**Goal:**
Transcribe all of the material exactly, except for its pictures.

**Recorded data:**
···

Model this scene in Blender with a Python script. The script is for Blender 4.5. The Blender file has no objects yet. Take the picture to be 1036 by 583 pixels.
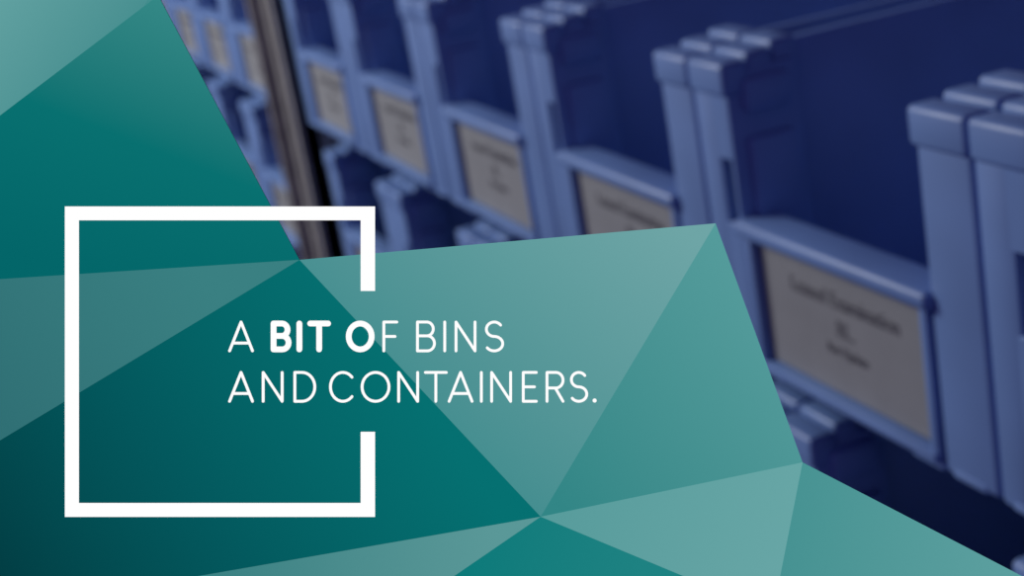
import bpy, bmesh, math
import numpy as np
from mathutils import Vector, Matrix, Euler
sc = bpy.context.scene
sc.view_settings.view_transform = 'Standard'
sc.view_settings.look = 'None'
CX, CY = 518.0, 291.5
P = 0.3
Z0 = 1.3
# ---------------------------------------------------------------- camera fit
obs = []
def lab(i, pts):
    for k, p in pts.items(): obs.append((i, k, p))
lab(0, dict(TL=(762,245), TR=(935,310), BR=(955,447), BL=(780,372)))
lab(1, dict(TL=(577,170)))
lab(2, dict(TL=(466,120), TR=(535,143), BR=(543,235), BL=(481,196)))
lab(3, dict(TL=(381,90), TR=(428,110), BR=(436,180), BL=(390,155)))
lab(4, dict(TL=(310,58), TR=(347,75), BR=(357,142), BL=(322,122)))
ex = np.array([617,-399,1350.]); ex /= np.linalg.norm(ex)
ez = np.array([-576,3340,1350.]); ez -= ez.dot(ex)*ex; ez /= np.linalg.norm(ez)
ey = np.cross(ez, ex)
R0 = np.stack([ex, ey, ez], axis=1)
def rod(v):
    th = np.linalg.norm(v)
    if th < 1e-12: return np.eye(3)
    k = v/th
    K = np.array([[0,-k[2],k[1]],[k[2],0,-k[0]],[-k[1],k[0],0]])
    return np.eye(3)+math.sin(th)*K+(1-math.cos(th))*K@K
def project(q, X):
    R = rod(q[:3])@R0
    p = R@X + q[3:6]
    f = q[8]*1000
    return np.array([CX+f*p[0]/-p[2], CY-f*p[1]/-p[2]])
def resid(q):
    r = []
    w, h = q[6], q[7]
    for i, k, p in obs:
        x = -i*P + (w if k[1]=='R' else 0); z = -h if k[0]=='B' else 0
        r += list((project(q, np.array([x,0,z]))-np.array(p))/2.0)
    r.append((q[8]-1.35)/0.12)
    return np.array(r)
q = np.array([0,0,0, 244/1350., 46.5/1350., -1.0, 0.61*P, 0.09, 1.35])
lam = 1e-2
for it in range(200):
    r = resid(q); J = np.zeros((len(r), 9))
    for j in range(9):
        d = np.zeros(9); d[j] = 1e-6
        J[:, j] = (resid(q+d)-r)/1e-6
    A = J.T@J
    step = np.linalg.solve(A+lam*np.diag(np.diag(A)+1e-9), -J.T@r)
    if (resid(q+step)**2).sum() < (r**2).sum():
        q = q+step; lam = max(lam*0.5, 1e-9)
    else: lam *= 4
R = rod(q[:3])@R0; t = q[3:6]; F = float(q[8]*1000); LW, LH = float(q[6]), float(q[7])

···

**Right answer:**
Model this scene in Blender with a Python script. The script is for Blender 4.5. The Blender file has no objects yet. Take the picture to be 1036 by 583 pixels.
import bpy, bmesh, math
import numpy as np
from mathutils import Vector, Matrix, Euler
sc = bpy.context.scene
sc.view_settings.view_transform = 'Standard'
sc.view_settings.look = 'None'
CX, CY = 518.0, 291.5
P = 0.3
Z0 = 1.3
# ---------------------------------------------------------------- camera fit
obs = []
def lab(i, pts):
    for k, p in pts.items(): obs.append((i, k, p))
lab(0, dict(TL=(762,245), TR=(935,310), BR=(955,447), BL=(780,372)))
lab(1, dict(TL=(577,170)))
lab(2, dict(TL=(466,120), TR=(535,143), BR=(543,235), BL=(481,196)))
lab(3, dict(TL=(381,90), TR=(428,110), BR=(436,180), BL=(390,155)))
lab(4, dict(TL=(310,58), TR=(347,75), BR=(357,142), BL=(322,122)))
ex = np.array([617,-399,1350.]); ex /= np.linalg.norm(ex)
ez = np.array([-576,3340,1350.]); ez -= ez.dot(ex)*ex; ez /= np.linalg.norm(ez)
ey = np.cross(ez, ex)
R0 = np.stack([ex, ey, ez], axis=1)
def rod(v):
    th = np.linalg.norm(v)
    if th < 1e-12: return np.eye(3)
    k = v/th
    K = np.array([[0,-k[2],k[1]],[k[2],0,-k[0]],[-k[1],k[0],0]])
    return np.eye(3)+math.sin(th)*K+(1-math.cos(th))*K@K
def project(q, X):
    R = rod(q[:3])@R0
    p = R@X + q[3:6]
    f = q[8]*1000
    return np.array([CX+f*p[0]/-p[2], CY-f*p[1]/-p[2]])
def resid(q):
    r = []
    w, h = q[6], q[7]
    for i, k, p in obs:
        x = -i*P + (w if k[1]=='R' else 0); z = -h if k[0]=='B' else 0
        r += list((project(q, np.array([x,0,z]))-np.array(p))/2.0)
    r.append((q[8]-1.35)/0.12)
    return np.array(r)
q = np.array([0,0,0, 244/1350., 46.5/1350., -1.0, 0.61*P, 0.09, 1.35])
lam = 1e-2
for it in range(200):
    r = resid(q); J = np.zeros((len(r), 9))
    for j in range(9):
        d = np.zeros(9); d[j] = 1e-6
        J[:, j] = (resid(q+d)-r)/1e-6
    A = J.T@J
    step = np.linalg.solve(A+lam*np.diag(np.diag(A)+1e-9), -J.T@r)
    if (resid(q+step)**2).sum() < (r**2).sum():
        q = q+step; lam = max(lam*0.5, 1e-9)
    else: lam *= 4
R = rod(q[:3])@R0; t = q[3:6]; F = float(q[8]*1000); LW, LH = float(q[6]), float(q[7])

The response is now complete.